Thursday, October 7, 2010

Terrorist Trials That Guarantee A 'Guilty' Verdict

The Obama administration, like the Bush administration before it, constructs elaborate courtroom procedures to permit... indeed, insist upon... such trials, with nothing resembling the due process guaranteed in the Bill of Rights. Glenn Greenwald discusses such deplorable practices in his post Opposition to the rule of law.

Fortunately, in the case of Ahmed Ghailani, whose trial Greenwald discusses, at least one judge still sees torture as tainting the process apart from the manner in which it affects the trial. Ghailani was (the government stipulates) abused in a CIA "black site" to obtain the name of a witness against him; the judge did not throw out the charges, but rather forbade the government from using information or testimony from that witness.
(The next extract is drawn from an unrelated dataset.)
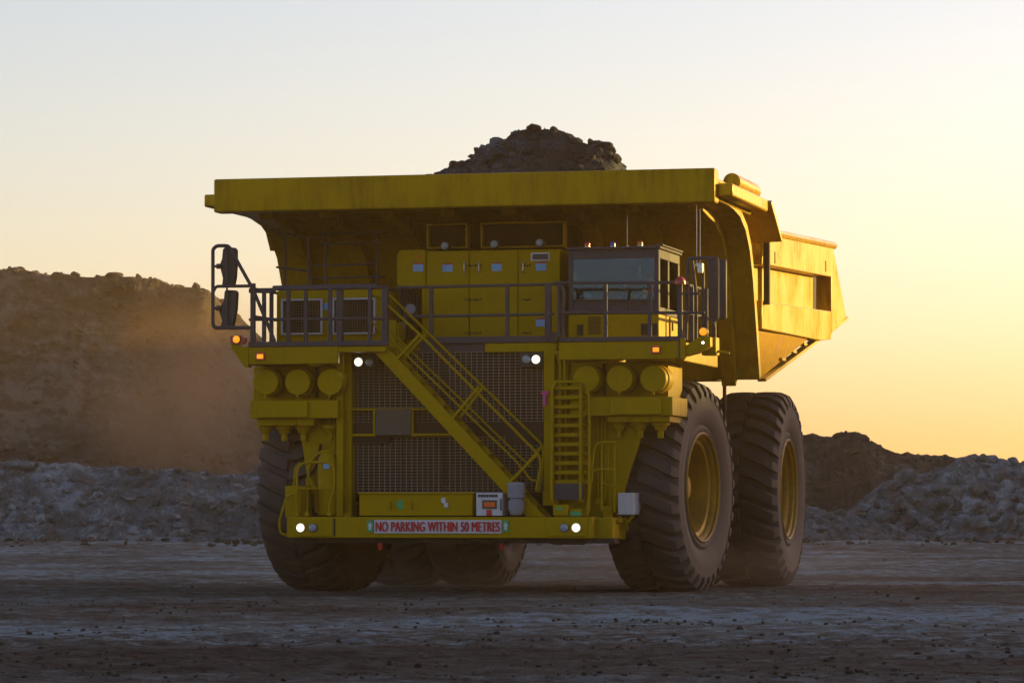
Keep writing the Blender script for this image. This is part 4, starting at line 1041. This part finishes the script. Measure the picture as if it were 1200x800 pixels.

As America resorts to show trials, to torture to obtain testimony, to indefinite detention of alleged terrorists without trial, or after trial even if they have been acquitted, I begin to think of the great Langston Hughes, in particular, of his 1938 poem Let America be America Again, in which variations of one thought serve as a refrain: "(America never was America to me.)" As long as certain classes of people can be tried in Star Chamber courts, with tainted evidence, with no possibility of an acquittal no matter what the facts reveal, and with the possibility that a wayward Executive branch can simply detain someone for life without any kind of meaningful due process... as long as those things happen, America is not America to me.